THE REQUEST:
Wherever the word "pixels" appears in a line, extract that line.

SUPPLIED MATERIAL:
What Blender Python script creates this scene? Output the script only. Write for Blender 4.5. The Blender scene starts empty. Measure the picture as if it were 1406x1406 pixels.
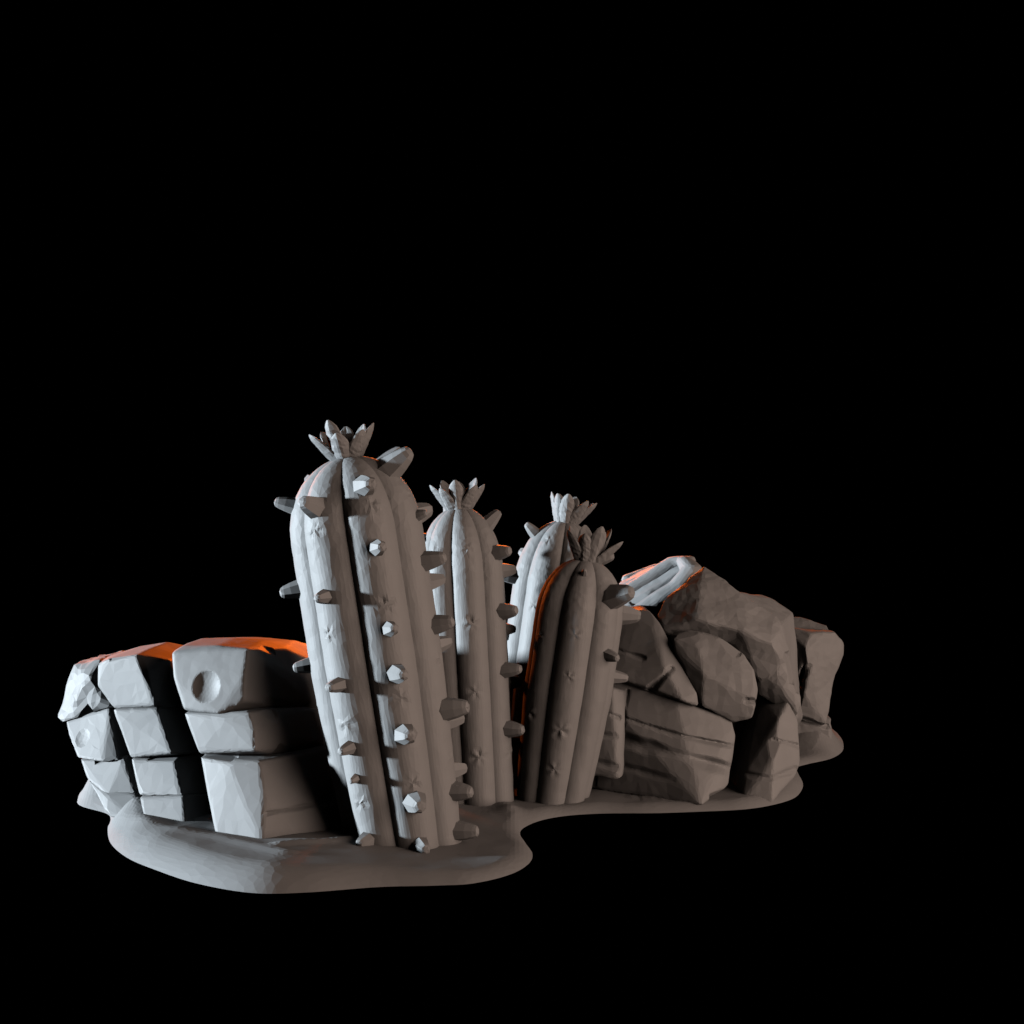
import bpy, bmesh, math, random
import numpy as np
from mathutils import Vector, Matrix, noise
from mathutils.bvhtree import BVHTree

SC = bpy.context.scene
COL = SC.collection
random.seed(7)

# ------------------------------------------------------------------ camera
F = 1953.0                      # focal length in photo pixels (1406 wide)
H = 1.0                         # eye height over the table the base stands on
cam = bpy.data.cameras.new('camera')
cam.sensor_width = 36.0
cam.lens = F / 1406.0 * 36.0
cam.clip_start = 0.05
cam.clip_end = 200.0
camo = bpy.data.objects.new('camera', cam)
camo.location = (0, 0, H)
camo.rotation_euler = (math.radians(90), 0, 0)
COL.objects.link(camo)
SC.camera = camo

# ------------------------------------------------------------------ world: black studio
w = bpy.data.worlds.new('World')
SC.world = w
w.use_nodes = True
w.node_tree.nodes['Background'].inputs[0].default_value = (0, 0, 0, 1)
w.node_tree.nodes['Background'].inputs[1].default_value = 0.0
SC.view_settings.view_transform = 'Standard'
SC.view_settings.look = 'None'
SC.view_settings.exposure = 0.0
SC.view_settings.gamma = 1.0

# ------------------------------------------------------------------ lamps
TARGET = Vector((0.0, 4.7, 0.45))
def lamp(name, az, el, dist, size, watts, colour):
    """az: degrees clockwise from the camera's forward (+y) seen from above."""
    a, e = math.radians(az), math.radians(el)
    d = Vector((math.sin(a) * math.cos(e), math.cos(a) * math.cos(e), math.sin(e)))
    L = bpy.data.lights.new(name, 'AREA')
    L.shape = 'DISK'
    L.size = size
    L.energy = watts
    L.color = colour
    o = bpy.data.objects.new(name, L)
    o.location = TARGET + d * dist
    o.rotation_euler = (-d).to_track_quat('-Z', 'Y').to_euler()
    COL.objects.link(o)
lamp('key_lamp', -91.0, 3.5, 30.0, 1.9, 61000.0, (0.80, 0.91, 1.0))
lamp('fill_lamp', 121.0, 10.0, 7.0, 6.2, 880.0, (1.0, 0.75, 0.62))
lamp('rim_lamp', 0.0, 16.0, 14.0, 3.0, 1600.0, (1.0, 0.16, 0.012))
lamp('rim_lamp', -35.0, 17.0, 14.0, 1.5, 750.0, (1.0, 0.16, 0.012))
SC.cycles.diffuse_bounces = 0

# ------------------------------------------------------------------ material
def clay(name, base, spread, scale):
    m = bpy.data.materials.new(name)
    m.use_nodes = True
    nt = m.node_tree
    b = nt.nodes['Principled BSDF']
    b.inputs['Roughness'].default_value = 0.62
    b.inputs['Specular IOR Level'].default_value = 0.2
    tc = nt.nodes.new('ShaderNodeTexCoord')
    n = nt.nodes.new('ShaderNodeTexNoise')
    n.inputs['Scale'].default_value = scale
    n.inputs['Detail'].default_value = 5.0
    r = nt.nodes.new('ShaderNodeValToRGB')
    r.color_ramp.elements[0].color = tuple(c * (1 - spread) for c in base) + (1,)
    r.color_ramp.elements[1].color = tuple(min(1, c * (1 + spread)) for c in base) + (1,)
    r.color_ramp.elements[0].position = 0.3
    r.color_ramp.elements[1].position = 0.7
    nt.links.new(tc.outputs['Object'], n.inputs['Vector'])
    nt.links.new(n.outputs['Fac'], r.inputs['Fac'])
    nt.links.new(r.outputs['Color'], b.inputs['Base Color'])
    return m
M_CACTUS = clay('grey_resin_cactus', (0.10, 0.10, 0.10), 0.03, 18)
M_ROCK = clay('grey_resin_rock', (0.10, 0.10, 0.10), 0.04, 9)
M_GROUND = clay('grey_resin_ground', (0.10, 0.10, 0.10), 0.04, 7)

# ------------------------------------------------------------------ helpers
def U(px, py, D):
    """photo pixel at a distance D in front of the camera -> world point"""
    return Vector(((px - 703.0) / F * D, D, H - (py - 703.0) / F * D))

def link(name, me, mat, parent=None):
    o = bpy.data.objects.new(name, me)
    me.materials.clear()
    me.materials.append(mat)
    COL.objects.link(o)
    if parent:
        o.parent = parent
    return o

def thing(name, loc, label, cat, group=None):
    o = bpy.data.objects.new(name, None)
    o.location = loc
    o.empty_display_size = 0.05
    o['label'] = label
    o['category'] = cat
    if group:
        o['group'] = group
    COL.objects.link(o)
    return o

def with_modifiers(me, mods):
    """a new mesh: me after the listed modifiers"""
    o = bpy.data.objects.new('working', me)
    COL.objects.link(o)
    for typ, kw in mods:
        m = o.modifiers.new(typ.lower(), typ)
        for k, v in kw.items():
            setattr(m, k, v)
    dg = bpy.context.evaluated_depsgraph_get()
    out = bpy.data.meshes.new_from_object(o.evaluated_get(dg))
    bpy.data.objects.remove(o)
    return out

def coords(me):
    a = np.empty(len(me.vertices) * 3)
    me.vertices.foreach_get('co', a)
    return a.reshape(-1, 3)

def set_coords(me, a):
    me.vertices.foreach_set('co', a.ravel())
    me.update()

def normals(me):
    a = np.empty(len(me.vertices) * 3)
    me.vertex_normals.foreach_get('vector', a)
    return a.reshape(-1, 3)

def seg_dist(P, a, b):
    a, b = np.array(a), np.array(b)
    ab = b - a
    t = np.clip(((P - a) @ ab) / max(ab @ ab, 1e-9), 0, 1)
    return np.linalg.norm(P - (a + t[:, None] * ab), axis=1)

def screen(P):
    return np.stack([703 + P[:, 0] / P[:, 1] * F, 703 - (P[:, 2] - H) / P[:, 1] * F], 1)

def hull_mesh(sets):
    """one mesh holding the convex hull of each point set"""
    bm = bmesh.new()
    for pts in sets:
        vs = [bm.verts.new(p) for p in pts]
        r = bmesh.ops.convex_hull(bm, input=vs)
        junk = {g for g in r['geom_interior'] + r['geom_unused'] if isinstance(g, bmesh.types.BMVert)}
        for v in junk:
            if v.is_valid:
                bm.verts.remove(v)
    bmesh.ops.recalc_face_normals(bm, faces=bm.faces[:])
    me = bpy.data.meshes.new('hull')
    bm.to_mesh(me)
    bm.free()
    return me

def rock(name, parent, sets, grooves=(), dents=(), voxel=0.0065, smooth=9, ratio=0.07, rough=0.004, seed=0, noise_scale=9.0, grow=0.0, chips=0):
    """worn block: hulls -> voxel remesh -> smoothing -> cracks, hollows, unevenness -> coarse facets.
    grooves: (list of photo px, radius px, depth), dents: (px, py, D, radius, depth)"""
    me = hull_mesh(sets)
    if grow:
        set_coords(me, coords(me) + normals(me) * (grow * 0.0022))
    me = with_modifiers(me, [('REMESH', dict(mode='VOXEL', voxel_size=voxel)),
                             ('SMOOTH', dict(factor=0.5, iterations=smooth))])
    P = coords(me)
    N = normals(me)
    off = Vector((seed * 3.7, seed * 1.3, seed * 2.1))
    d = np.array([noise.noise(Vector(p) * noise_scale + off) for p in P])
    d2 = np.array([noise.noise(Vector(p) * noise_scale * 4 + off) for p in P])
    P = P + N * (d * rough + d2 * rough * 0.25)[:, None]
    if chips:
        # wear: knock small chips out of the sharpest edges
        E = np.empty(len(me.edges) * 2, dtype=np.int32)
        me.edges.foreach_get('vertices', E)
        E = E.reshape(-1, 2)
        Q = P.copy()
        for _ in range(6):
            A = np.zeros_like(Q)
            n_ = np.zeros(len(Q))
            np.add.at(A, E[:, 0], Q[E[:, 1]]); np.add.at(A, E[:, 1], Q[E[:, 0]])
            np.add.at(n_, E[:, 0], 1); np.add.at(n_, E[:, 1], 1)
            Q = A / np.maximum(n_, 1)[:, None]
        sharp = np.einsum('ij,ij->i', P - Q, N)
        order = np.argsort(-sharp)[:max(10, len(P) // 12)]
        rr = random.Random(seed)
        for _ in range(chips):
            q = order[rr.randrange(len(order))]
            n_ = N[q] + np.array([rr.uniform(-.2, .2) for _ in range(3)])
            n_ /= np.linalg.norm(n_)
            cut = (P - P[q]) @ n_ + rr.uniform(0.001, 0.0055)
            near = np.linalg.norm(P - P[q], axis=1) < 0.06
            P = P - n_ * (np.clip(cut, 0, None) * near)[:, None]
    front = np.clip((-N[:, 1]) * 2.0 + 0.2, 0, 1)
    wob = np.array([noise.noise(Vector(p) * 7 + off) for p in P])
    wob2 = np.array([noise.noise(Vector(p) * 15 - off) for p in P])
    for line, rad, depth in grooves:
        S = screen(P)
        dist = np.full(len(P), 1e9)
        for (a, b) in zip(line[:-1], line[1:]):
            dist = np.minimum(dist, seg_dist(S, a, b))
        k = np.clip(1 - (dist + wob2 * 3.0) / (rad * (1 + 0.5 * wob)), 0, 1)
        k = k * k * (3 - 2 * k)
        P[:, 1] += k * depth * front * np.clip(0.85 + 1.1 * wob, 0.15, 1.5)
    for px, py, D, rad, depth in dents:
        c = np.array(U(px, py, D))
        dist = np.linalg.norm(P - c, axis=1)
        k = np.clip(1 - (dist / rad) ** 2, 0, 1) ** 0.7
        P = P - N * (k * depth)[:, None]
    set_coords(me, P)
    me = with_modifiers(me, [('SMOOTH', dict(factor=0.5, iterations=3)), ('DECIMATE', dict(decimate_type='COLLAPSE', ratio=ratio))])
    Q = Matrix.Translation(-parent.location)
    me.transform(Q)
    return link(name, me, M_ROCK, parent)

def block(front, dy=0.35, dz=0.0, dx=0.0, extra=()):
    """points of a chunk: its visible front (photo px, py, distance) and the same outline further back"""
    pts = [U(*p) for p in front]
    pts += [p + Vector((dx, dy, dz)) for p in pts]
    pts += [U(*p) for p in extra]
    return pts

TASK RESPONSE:
What Blender Python script creates this scene? Output the script only. Write for Blender 4.5. The Blender scene starts empty. Measure the picture as if it were 1406x1406 pixels.
F = 1953.0                      # focal length in photo pixels (1406 wide)